Os desafios são vários: vão da geografia e urbanização do município à falta de precisão das previsões meteorológicas. “Para a população em situação de rua, a antecipação de alertas precisa ser mais eficaz e ágil, considerando que a resposta das autoridades ainda não é suficiente para garantir a proteção dos mais vulneráveis durante esses eventos”, afirma Maria Clara Sassaki, especialista em meteorologia e porta-voz da plataforma Tempo Ok.
São Paulo também possui áreas naturalmente mais suscetíveis a alagamentos e deslizamentos de terra, o que exige um planejamento urbano mais eficiente e adaptado a essas particularidades. Além disso, o crescimento desordenado nas regiões centrais da cidade intensifica o calor, o que favorece chuvas mais intensas e repentinas. Esse cenário agrava ainda mais a vulnerabilidade das pessoas em situação de rua, que ficam expostas a esses fenômenos climáticos extremos sem qualquer infraestrutura de proteção.
O que faz – e o que não faz – o Poder Público
Entre 2021 e 2024, a gestão de Ricardo Nunes implementou medidas como a ampliação de abrigos temporários e a distribuição de kits de emergência (alimentos, roupas e itens de higiene). Os recursos destinados a ações de drenagem das ruas aumentaram, passando de cerca de R$ 120 milhões em 2021 para uma previsão de R$ 185 milhões em 2024.
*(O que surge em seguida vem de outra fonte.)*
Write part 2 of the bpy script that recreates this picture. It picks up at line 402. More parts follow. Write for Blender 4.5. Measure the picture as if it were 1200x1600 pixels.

No entanto, dados revelam que, embora as ações tenham sido intensificadas, a resposta da Prefeitura tem limitações. A distribuição de abrigos e kits não atendeu a toda a demanda. No bairro da Sé – um dos mais afetados pelas chuvas -, embora existam cerca de 2 mil pessoas em situação de rua, de acordo com o Censo de 2021, apenas 162 pessoas foram atendidas e foram distribuídos apenas 39 kits de higiene, segundo dados da Operação Chuvas de Verão obtidos via Lei de Acesso à Informação. Os bairros Brás, Pari e República não tiveram informações divulgadas.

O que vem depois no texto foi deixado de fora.